Tuesday, June 23, 2015


Reading A Short History of Myth, Armstrong talks about how rocks are imbued with the divine. I have rocks on my shrine. I fancy myself some who is modern and fights against the inflation of meaning at times. I've been asking about sacred and profane in this blog, at times.

The book The Buddha's Wife: The Path of Awakening Together reimagines the story of Yashodra, sees the Buddha and his wife as a couple, not as a solo journey, and provides a flourishing of alternative opportunities for the transcendent principle. Yashodra is probably not historically true, but it is part of the mythology of Buddhism.

Do I need a mythology to help me get to work? Do I need a mythology as a parent? New York City is packed with psychoanalytic institutes. Why is the Jungian one the most expensive?

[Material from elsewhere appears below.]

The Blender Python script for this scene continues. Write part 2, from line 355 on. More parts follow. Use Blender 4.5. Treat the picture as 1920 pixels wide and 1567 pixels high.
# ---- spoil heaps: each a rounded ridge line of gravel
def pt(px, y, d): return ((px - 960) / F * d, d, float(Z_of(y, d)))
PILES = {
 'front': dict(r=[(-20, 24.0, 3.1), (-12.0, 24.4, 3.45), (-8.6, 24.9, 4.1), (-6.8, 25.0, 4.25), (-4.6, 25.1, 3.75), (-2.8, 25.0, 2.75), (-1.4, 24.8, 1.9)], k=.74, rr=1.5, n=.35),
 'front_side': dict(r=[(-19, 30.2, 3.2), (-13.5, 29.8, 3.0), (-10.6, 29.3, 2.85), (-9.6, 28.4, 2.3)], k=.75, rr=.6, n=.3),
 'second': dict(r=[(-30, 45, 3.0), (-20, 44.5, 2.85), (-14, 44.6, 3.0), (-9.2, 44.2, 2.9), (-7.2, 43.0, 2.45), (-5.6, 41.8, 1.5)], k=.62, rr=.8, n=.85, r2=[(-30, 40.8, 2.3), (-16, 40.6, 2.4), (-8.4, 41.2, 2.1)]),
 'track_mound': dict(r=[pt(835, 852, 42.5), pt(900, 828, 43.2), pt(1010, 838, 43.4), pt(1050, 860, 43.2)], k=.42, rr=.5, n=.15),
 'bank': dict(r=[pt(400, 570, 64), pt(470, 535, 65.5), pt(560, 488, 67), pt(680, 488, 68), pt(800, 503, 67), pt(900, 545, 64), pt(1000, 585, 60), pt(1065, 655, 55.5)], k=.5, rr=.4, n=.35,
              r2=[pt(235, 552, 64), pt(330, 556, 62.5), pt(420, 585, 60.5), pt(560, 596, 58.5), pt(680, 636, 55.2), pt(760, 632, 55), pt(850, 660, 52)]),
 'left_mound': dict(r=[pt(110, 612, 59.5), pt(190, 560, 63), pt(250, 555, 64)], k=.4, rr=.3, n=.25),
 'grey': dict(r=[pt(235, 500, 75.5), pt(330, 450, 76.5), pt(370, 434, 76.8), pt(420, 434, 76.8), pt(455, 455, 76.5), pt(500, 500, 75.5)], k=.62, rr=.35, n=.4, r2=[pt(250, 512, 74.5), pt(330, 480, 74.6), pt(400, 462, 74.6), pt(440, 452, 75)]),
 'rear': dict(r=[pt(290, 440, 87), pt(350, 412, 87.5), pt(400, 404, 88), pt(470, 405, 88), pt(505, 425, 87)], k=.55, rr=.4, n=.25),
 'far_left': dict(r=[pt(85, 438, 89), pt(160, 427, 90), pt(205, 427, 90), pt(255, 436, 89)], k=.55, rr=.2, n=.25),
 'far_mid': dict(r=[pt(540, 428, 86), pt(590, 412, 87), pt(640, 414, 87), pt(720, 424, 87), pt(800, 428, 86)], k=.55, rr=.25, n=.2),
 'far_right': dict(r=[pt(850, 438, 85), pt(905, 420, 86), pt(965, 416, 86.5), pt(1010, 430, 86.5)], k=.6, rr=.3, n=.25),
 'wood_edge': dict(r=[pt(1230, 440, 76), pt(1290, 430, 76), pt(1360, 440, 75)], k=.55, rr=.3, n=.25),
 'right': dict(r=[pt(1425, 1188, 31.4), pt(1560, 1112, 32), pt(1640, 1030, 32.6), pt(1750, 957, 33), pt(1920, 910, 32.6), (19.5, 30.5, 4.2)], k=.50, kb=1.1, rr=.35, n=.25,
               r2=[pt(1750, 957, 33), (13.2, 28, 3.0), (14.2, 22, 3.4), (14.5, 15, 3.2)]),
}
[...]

I've been working to be more practical, I think about the Monty Python skit where there is a philosophers soccer game. Nobody is kicking the ball because they're all thinking and then one of the philosophers stops thinking and starts kicking the ball, dribbles down and scores a goal.

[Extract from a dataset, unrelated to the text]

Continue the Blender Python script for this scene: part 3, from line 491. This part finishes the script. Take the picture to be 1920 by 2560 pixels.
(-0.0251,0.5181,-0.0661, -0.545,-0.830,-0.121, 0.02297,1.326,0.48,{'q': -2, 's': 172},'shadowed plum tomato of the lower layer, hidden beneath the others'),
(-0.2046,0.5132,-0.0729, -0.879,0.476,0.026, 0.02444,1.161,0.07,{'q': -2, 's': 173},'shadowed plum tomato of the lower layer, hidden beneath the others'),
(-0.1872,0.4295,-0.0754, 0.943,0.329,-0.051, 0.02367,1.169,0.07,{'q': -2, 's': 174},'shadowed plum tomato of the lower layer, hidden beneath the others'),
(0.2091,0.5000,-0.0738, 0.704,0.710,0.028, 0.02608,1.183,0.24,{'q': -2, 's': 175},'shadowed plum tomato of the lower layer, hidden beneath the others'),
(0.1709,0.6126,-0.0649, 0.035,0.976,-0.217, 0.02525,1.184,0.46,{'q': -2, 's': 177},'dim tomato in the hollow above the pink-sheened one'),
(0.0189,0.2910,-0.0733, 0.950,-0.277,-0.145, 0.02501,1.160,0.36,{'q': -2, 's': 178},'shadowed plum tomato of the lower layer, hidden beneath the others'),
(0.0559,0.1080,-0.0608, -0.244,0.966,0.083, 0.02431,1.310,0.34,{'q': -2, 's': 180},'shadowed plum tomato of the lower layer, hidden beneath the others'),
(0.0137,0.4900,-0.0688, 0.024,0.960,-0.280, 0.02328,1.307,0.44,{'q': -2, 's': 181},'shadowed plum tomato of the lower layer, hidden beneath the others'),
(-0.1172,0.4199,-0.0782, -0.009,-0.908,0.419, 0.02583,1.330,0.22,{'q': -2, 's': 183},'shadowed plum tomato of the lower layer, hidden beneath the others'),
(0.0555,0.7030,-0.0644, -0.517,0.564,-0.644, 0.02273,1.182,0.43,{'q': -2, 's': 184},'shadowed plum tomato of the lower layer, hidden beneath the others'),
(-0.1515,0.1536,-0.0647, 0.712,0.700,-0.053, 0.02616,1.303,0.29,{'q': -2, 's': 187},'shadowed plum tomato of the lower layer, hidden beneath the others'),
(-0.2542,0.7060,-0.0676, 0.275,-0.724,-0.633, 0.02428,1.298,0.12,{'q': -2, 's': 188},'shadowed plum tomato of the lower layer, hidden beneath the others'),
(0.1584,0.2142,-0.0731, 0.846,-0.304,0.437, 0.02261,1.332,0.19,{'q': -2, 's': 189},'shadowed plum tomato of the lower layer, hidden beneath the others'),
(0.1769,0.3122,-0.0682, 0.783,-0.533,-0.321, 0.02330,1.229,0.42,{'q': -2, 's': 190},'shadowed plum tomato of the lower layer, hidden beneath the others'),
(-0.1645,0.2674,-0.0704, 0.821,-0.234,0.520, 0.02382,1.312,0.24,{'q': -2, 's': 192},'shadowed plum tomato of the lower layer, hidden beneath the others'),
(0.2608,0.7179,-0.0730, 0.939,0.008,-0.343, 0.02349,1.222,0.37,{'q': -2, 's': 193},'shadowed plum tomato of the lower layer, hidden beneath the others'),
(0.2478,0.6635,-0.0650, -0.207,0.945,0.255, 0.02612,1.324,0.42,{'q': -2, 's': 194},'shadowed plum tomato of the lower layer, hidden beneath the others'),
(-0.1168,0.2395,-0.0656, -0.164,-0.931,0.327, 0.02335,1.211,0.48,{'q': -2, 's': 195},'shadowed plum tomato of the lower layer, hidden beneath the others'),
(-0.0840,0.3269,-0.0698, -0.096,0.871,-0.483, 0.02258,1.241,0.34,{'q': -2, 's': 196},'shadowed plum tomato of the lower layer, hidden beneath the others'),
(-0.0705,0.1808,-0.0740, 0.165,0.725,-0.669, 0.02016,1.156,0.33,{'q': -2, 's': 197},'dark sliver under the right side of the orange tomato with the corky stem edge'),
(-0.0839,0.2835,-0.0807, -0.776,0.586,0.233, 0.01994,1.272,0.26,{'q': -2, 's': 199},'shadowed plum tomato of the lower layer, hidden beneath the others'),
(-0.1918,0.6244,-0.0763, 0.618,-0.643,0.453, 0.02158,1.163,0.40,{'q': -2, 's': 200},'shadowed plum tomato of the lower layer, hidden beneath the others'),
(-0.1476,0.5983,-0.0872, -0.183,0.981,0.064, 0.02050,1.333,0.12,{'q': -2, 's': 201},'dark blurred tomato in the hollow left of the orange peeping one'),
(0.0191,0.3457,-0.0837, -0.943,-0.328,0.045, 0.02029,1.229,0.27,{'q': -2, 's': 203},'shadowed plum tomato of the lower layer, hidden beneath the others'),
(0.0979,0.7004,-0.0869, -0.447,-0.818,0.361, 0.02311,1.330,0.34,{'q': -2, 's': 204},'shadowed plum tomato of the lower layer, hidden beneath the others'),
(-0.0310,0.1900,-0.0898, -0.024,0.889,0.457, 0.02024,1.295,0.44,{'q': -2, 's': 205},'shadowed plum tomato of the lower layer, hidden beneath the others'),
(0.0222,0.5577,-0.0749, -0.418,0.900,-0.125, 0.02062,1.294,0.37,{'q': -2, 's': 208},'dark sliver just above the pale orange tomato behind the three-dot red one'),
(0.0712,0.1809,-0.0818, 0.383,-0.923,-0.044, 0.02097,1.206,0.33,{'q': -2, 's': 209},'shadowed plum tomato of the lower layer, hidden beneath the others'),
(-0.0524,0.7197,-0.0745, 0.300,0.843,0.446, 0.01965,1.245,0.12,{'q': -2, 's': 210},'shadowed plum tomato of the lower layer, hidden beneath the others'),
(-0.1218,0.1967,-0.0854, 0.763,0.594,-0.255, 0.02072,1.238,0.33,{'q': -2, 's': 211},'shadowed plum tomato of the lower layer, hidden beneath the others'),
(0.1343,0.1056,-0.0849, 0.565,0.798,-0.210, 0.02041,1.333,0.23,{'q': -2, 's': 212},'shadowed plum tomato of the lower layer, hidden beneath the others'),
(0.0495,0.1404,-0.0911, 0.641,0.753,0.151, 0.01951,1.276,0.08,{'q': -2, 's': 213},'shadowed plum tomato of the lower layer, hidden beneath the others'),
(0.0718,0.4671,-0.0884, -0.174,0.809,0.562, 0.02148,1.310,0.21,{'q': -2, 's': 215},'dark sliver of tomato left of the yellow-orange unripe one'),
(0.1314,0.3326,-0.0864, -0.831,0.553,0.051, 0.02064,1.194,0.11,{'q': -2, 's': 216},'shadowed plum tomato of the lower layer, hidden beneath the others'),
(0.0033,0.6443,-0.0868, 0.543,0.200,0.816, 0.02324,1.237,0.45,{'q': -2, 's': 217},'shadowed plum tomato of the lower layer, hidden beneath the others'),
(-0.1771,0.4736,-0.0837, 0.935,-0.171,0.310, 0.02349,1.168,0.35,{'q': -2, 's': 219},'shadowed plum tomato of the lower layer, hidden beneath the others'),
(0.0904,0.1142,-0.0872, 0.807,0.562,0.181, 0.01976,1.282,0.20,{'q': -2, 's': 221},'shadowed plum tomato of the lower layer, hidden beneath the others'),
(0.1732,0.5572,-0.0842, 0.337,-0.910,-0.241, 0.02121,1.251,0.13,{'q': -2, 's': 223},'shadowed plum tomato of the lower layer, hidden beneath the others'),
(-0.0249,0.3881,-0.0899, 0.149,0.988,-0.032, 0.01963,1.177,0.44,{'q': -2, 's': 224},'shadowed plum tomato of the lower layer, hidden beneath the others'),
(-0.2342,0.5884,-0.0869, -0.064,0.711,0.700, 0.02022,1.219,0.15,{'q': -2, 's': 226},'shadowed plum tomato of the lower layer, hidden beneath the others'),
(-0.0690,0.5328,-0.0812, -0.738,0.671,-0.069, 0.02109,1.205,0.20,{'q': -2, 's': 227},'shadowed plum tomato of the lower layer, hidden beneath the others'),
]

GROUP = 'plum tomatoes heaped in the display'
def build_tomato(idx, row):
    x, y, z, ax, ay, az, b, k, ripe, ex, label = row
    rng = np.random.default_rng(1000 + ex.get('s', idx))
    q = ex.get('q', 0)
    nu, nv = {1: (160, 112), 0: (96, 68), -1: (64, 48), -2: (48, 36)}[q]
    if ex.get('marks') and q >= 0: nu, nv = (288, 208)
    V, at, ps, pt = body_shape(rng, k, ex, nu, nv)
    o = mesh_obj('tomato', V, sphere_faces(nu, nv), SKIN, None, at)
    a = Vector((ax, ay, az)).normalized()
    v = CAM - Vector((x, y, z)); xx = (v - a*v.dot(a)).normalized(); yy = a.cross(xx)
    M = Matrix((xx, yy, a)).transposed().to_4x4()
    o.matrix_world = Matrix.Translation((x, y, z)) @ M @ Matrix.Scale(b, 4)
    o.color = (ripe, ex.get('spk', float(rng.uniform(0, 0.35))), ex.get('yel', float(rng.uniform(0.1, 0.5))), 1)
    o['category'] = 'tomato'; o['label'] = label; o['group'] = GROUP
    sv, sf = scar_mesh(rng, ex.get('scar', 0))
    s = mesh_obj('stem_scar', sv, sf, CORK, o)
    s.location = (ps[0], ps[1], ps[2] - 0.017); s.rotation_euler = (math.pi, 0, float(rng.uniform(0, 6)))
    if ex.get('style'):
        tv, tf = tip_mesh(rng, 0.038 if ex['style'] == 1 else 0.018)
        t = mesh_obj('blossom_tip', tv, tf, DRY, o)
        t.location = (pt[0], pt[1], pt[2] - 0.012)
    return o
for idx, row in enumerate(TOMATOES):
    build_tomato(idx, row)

I think about a painting at MOMA I saw once called "The indifference of Sisyphus". Instead of the drudgery of rolling a rock up a hill just to roll back down, Sisyphus is having fun, enjoying the process.

This morning I've been thinking about the great mother and the great father. It was father's day, and I think about all my male ancestors over one shoulder and all my female ancestors over my other shoulder. I think about someone in my life that I lost, and the cycle of life.

And the sky. There is talk of "big sky mind" in Buddhism. Armstrong talks about the sky being a connection to the divine. As a non-theist, for me the divine is the transcendental principle, the three jewels are my higher power. I love the sky, I think it's the most reliable source of beauty in my life. If you get a sadhana practice, you imagine your special Bodhisattva in the sky, connecting it to this special place.

There is a vastness in the sky, which can lead to reverence. Bowing to my shrine, bowing to the refuge tree, bowing to the Buddha, Kuan Yin, Manjushri, I open myself up to the wonder.